BEGIN Available data

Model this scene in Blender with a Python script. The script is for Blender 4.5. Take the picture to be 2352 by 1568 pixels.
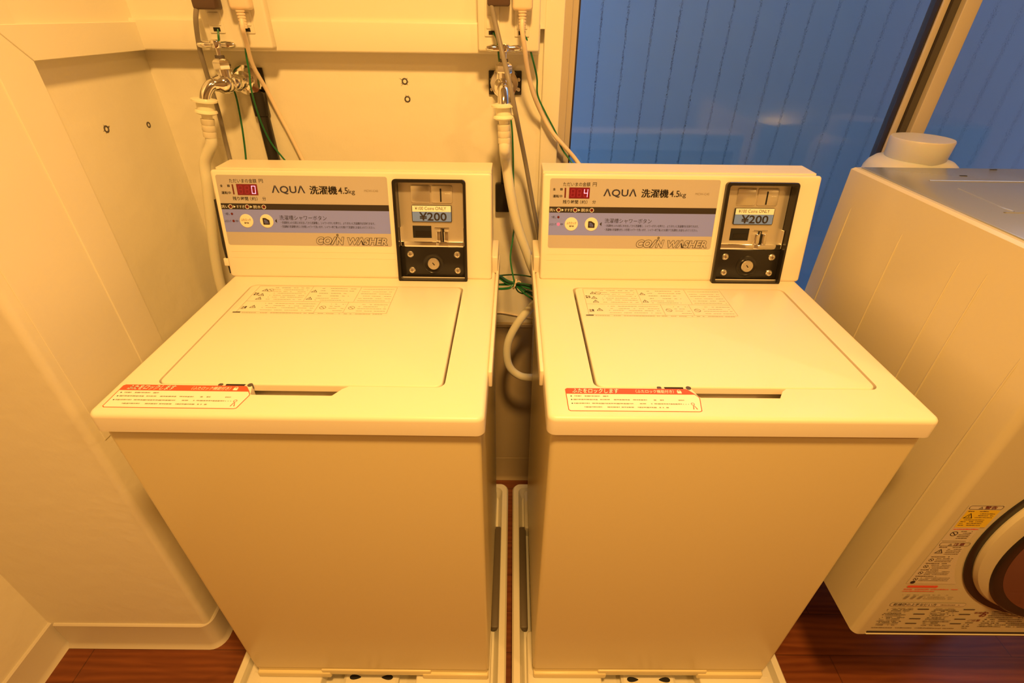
import bpy, bmesh, math, random
from mathutils import Matrix, Vector
random.seed(7)
C = bpy.context.scene.collection
for o in list(bpy.data.objects): bpy.data.objects.remove(o)

# ------------------------------------------------------------------ camera
yaw, pitch, roll = 0.003139, 0.587415, 0.012503
cp, sp, cy_, sy_ = math.cos(pitch), math.sin(pitch), math.cos(yaw), math.sin(yaw)
fw = Vector((sy_*cp, cy_*cp, -sp)); rt = Vector((cy_, -sy_, 0)); up = rt.cross(fw)
rt2 = rt*math.cos(roll) + up*math.sin(roll); up2 = up*math.cos(roll) - rt*math.sin(roll)
cam = bpy.data.cameras.new('camera'); co = bpy.data.objects.new('camera', cam); C.objects.link(co)
mw = Matrix((( rt2.x, up2.x, -fw.x, 0.559505), (rt2.y, up2.y, -fw.y, -0.482943), (rt2.z, up2.z, -fw.z, 1.303961), (0, 0, 0, 1)))
co.matrix_world = mw
cam.sensor_width = 36; cam.lens = 1131.24/2352*36; cam.clip_start = 0.02
bpy.context.scene.camera = co

# ------------------------------------------------------------------ world, lights, exposure
w = bpy.data.worlds.new('dusk_sky'); bpy.context.scene.world = w; w.use_nodes = True
bgn = w.node_tree.nodes['Background']; bgn.inputs[0].default_value = (0.33, 0.46, 0.70, 1); bgn.inputs[1].default_value = 6.0
vs = bpy.context.scene.view_settings
vs.view_transform = 'Standard'; vs.look = 'None'; vs.gamma = 1; vs.use_curve_mapping = False
vs.exposure = 0.0
WARM = (1.0, 0.53, 0.14)
def area(name, loc, size, power, col=WARM, rot=(0, 0, 0), shape='DISK'):
    l = bpy.data.lights.new(name, 'AREA'); l.shape = shape; l.size = size; l.energy = power; l.color = col
    o = bpy.data.objects.new(name, l); C.objects.link(o); o.location = loc; o.rotation_euler = rot
    return o
area('ceiling_lamp_light', (0.62, -0.50, 2.26), 0.20, 42)
area('added_fill_light', (1.9, -1.15, 2.26), 0.20, 16)  # unseen lamp, added to lighten the right floor and the dryer front

# ------------------------------------------------------------------ materials
def mat(name, col, rough=0.5, metal=0.0, spec=0.5, emit=None, es=0.0, bump=None, var=None, trans=0.0, ior=1.45, coat=0.0, sss=0.0):
    m = bpy.data.materials.new(name); m.use_nodes = True
    nt = m.node_tree; b = nt.nodes['Principled BSDF']
    b.inputs['Base Color'].default_value = (*col, 1); b.inputs['Roughness'].default_value = rough
    b.inputs['Metallic'].default_value = metal; b.inputs['Specular IOR Level'].default_value = spec
    b.inputs['Transmission Weight'].default_value = trans; b.inputs['IOR'].default_value = ior
    b.inputs['Coat Weight'].default_value = coat
    if sss:
        b.inputs['Subsurface Weight'].default_value = sss; b.inputs['Subsurface Scale'].default_value = 0.02
    if emit: b.inputs['Emission Color'].default_value = (*emit, 1); b.inputs['Emission Strength'].default_value = es
    tc = nt.nodes.new('ShaderNodeTexCoord')
    if var:
        n = nt.nodes.new('ShaderNodeTexNoise'); n.inputs['Scale'].default_value = var[0]; n.inputs['Detail'].default_value = 4
        nt.links.new(tc.outputs['Object'], n.inputs['Vector'])
        mx = nt.nodes.new('ShaderNodeMix'); mx.data_type = 'RGBA'
        mx.inputs[6].default_value = (*[c*(1-var[1]) for c in col], 1); mx.inputs[7].default_value = (*[min(1, c*(1+var[1])) for c in col], 1)
        nt.links.new(n.outputs['Fac'], mx.inputs[0]); nt.links.new(mx.outputs[2], b.inputs['Base Color'])
    if bump:
        n = nt.nodes.new('ShaderNodeTexNoise'); n.inputs['Scale'].default_value = bump[0]; n.inputs['Detail'].default_value = 5
        nt.links.new(tc.outputs['Object'], n.inputs['Vector'])
        bp = nt.nodes.new('ShaderNodeBump'); bp.inputs['Strength'].default_value = bump[1]; bp.inputs['Distance'].default_value = bump[2]
        nt.links.new(n.outputs['Fac'], bp.inputs['Height']); nt.links.new(bp.outputs[0], b.inputs['Normal'])
    return m
M = {}
M['wall'] = mat('painted_wall', (0.83, 0.79, 0.66), 0.55, spec=0.35, bump=(26, 0.35, 0.004), var=(3, 0.02))
M['farwall'] = mat('tan_far_wall', (0.42, 0.33, 0.21), 0.7)
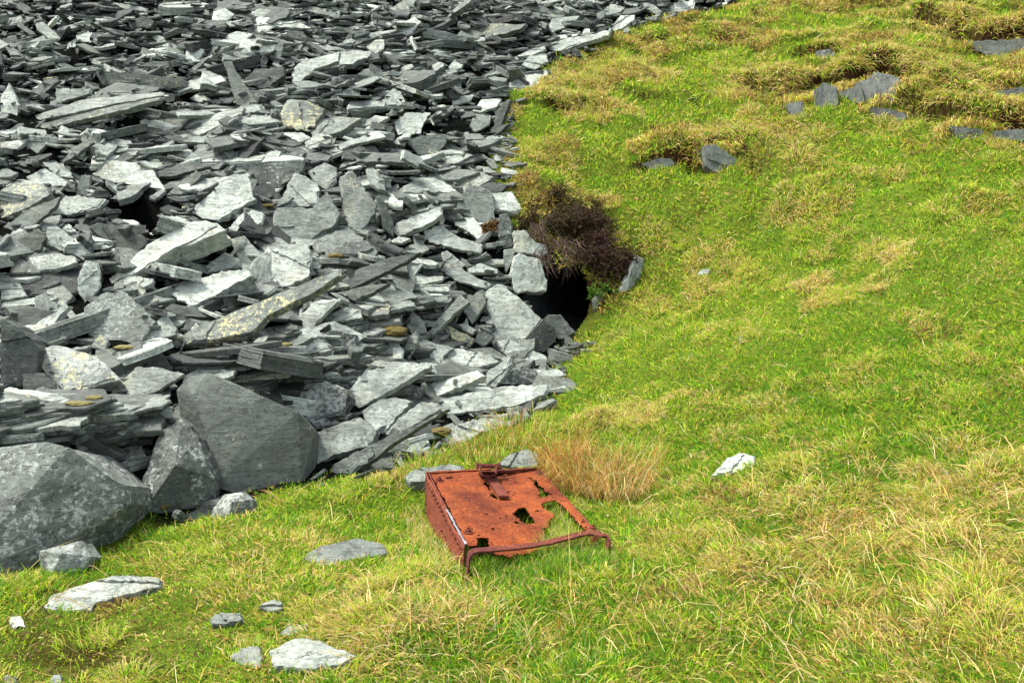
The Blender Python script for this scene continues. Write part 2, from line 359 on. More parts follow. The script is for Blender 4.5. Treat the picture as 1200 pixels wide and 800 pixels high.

END Available data

● **Your instructions**
Repeat exactly and only the lines from the start of the data above through the line that holds "for o in list(bpy.data.objects): bpy.data.objects.remove(o)", inclusive. Pictures do not belong in the copy.

● **Result for this exercise**
Model this scene in Blender with a Python script. The script is for Blender 4.5. Take the picture to be 2352 by 1568 pixels.
import bpy, bmesh, math, random
from mathutils import Matrix, Vector
random.seed(7)
C = bpy.context.scene.collection
for o in list(bpy.data.objects): bpy.data.objects.remove(o)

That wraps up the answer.